Tom, definitely thinking about that already. The three buttons under the LCD could be XYZ, and the four below that could be 1/10/100/1000 steps per “click” of the wheel. Great for positioning the CNC drill/cutter for alignment before beginning a run.
I’d say reverse engineer it too! That would make a great CNC jog controller.
I’m pretty ignorant about electronics (really ignorant, actually) but I have found that interfacing CNC software with optical encoders isn’t all that difficult even for someone like me. Maybe it’s just the uses I’ve put them to or the types of opto I’ve run into. It might be dumb luck, but I haven’t had any trouble yet. There are also already some inexpensive boards out there designed simply to interface opto switches for this function, as well as limit switches, into some of the unused signal lines on your parallel port to use as inputs to trigger motion through the controller software you are already using to run your drivers. I know Mach3 is set up to interpret quadrature encoders directly already, don’t know about any other software. I think all you have to do is feed it the two signals and let it suss it out, don’t think you need to design any interface logic.
I’m going way out here as it’s been awhile since I screwed with drive interface, but I think when I did it I just powered the opto sides, and ran what I think you would call sinking inputs(?) from two parallel signal pins to pins 18-25 (gnd), and told the software what the encoder pins were in the supplied config menu. Hope that doesn’t sound stupid, I just build the CNC machines themselves, I really don’t know much about this electronics side of things and although I tried at one point I just leave that part of it to others now!

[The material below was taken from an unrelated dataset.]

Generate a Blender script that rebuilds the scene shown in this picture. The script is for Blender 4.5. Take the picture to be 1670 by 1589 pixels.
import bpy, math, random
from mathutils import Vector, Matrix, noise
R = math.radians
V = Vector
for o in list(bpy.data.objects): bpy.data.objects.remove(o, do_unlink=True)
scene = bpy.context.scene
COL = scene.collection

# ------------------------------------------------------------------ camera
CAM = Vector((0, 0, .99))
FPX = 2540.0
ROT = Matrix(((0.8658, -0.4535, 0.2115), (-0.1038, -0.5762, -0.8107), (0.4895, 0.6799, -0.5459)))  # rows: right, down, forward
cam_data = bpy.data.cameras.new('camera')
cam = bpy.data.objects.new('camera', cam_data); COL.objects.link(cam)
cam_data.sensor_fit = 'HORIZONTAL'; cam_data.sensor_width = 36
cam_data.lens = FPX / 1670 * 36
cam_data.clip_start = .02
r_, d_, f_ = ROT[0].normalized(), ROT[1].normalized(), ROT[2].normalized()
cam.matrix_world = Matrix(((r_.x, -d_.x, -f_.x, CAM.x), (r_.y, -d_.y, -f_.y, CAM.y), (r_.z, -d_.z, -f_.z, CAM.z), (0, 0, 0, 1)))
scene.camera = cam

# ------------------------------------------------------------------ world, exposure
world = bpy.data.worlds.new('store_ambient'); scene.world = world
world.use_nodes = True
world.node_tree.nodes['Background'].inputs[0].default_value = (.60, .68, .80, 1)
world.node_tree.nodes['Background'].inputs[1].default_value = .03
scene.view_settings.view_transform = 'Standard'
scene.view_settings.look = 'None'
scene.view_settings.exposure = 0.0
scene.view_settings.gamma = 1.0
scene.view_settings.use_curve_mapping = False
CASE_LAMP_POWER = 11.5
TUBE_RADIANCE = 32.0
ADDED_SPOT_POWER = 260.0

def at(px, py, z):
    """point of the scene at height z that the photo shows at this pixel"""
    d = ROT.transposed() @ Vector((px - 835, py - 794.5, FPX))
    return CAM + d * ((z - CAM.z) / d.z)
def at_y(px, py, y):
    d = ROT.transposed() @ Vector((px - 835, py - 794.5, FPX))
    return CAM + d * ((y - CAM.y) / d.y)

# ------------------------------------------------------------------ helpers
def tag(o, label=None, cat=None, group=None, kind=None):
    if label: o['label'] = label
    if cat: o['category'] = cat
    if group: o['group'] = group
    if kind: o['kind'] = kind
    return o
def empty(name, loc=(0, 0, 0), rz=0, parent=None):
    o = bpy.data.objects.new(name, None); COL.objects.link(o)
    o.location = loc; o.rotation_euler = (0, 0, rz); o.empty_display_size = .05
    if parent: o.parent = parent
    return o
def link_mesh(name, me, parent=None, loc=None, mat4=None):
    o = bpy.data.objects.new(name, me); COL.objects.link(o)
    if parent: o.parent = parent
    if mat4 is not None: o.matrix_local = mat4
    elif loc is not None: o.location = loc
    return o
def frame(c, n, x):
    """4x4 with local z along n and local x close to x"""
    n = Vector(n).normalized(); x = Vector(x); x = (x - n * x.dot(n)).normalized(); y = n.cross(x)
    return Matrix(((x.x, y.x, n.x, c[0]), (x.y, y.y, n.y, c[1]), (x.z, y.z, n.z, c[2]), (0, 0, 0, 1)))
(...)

That being said, if you want to send me one of those I’ll certainly try to get one going as a jog controller and send you the instructions on how I did it if you don’t want to have a crack at it yourself!

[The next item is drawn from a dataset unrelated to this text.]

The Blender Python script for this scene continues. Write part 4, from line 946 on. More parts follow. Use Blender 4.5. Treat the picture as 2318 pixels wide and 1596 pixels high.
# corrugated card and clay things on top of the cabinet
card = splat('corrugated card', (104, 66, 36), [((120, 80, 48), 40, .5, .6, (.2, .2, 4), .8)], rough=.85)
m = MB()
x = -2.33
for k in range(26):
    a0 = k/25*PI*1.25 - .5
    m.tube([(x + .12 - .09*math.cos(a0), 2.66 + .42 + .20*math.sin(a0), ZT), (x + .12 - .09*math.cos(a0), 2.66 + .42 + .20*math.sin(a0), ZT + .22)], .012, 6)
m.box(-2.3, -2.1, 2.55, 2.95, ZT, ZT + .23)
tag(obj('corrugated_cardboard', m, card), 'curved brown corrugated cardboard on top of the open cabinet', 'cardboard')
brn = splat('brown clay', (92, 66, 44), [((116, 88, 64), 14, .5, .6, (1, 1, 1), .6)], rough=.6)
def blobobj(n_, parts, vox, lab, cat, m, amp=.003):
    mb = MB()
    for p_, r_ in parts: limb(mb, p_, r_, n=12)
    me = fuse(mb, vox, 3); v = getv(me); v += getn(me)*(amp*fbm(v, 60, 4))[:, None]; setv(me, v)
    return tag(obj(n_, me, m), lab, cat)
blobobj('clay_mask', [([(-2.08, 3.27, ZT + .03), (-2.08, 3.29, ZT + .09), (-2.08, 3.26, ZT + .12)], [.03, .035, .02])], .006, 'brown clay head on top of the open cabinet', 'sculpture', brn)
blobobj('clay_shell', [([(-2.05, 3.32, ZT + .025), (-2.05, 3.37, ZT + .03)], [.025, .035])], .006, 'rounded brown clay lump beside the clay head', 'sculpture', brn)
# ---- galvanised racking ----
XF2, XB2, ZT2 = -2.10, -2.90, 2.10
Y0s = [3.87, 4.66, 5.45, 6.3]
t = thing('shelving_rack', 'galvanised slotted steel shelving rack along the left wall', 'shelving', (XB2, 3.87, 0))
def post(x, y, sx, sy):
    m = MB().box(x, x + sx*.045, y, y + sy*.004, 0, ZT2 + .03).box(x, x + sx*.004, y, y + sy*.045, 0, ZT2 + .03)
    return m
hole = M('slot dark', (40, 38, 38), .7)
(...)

Eric, I probably will reverse-engineer it at some point, to include in the CNC machine I’m (slowly) building. I think you’re right that if I trace out the optosensor connections, I’ll be able to connect it to a microcontroller fairly easily.
My reluctance to reverse-engineer it at the time had to do with being in a hurry to get a rotary encoder that I could pop into another circuit. I had hoped for a mechanical encoder that I could desolder and use on a breadboard, and this clearly wasn’t going to be that simple, that fast.
When I do reverse-engineer one, including the LCD, I’ll definitely write it up.
Hy buddy nice to hear that you are fermiliar with this printer. I was given one and wanted to use it for printing out invoices and so on about 100 a monthe and also to print statements. My question is, when i do a test print withe the printers front pannel, it prints realy fast but when i print from Windows on any of the emulators it prints slow. how can i solve this problem
Adaan, I’ve never used one with a Window machine. However, one thing that comes to mind is that the ones I maintained were serial printers, and you may want to increase your baud rate.
Note that a higher baud rate will cause print errors if you don’t have hardware and/or software handshaking configured correctly.
I still have one of these and agree-with age their paper feed reliability decreased. The push/pull tractors work fine, but no friction feed when that belt finally dries out and breaks.
I always loved using this printer and we really beat the daylights out of that printhead back in the day–yet it never failed then and still works now!
Do you, by chance, know if replacement belts are available and if so, where? Although I’ve replaced it with another for everyday use, I kinda of a nut about keeping legacy equipment in working order if possible.
Thanks in advance…
Houlihan, when I was maintaining these, I only ever bought parts from AMT. You could probably measure the belt and find a replacement at McMaster-Carr, though — they have everything!